Iran is not blind to these dynamics. If anything, it’s emboldened by them. The Iranian military apparatus may still be recuperating from the heavy U.S. and Israeli airstrikes during the war’s first weeks, but the damage inflicted has failed to translate into strategic results. Killing Iranian generals, destroying Iran’s navy and damaging the regime’s drone manufacturing capacity were not ends in themselves but rather a means to an end — coercing Tehran into a settlement on U.S. terms. The scorecard for the Americans on that front is unimpressive. Iran hasn’t just survived the U.S.-Israeli onslaught; it’s effectively pushed back through asymmetric military tactics. It’s not a stretch to assess that Iran’s leaders are putting just as much pressure on Trump as Trump is putting on them.

This past weekend’s missile salvo against Israel is a case in point. This wasn’t a sign of desperation on Tehran’s part but rather Iran making its own threats credible. The regime had warned that Israeli airstrikes against its proxy, Hezbollah, in southern Lebanon, in contraventiosn of a previously announced ceasefire reaffirmed last week, would result in Iranian military action against Israel.

This war will impact the region’s geopolitics for years to come.

If Trump and Israeli Prime Minister Benjamin Netanyahu thought this was a bluff, Iran put those illusions to rest by sending dozens of ballistic missiles toward Israel. (Fortunately, they only caused minor damage.) Trump, desperate to keep his diplomatic process with Iran alive, has since pressured Netanyahu into postponing whatever air campaign he was ready to order beyond the retaliatory precision strikes the prime minister authorized on Sunday and Monday. 

To be clear, Iran is not solely dictating events, nor is it in a strategically advantageous position over the long-term.

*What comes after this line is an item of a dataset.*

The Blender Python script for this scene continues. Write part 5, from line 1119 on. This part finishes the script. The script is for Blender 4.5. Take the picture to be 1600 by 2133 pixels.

This war will impact the region’s geopolitics for years to come. For instance, the firing of thousands of attack drones and missiles into Saudi Arabia, the United Arab Emirates, Kuwait and Qatar (among others) has jeopardized the regime’s previous attempt at detente with its regional neighbors. Even the regime’s weaponization of the strait may not last; the Saudis and Emiratis are adapting by building alternative pipelines over land to ensure their oil exports are not held hostage to any future Iranian machinations there. 

But from the U.S. standpoint, the war is producing a more extreme Iranian political establishment. Its positions on core issues for any agreement, like the nuclear program, are indistinguishable from the prewar status quo . And the previous risk-adverse behavior proffered by the regime’s older guard is increasingly perceived by the new powers that be as a mistake. Whatever happens next in the conflict, these developments don’t serve U.S. interests.